Chris Kelsay is the team's strong-side linebacker in this alignment, and you see him lined up next to Williams over Cleveland's tight end. Williams is the strong-side end, and Spencer Johnson (who at that point in the season was a full-time starter) is the weak-side end, lined up next to outside linebacker Arthur Moats. Akin Ayodele is the Mike (strong-side) inside linebacker, with Paul Posluszny the Will (weak-side).

Cleveland is in a base personnel package offensively (two backs, one tight end, and two receivers), which is why the Bills came out in their base defense. Here, you can see the flexibility they have in their secondary to play zone or man thanks to the coverage experiences of Jairus Byrd, who drops down to cover the slot receiver, letting McGee stay on his side of the field. (Donte Whitner dropped into deep center field, and is not pictured.)
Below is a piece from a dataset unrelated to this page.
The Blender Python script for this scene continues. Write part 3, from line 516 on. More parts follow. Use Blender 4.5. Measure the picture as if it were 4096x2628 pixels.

Williams offers the Bills a lot of versatility. He can play this responsibility as a five-technique end, though he is not physically suited to do it all the time. The same is true of the zero-technique. His versatility is a necessity; he's too good to not be on the field, but the Bills need to keep him moving not just to keep offenses aware of him, but to mask his own physical deficiencies. Yes, they exist. Kyle Williams may not appear it on the field, but he is human.

The Bills are now legitimately six-deep in defensive linemen with the addition of Marcell Dareus. Of those six players that are locks for the final roster, five can comfortably play end (all but Troup), and three can comfortably play nose (Williams, Troup and Dareus). All six - Williams, Dareus, Troup, Johnson, Dwan Edwards and Alex Carrington - can play multiple techniques out of a 40 front, as well.

Getting Dareus was key in that it gives the Bills the same level of versatility - if not more - that they had in their defensive backfield last year. Knowing that Williams isn't a classic scheme fit, and that the scheme isn't going away, versatility is absolutely essential. The next step for Buffalo: getting better at linebacker.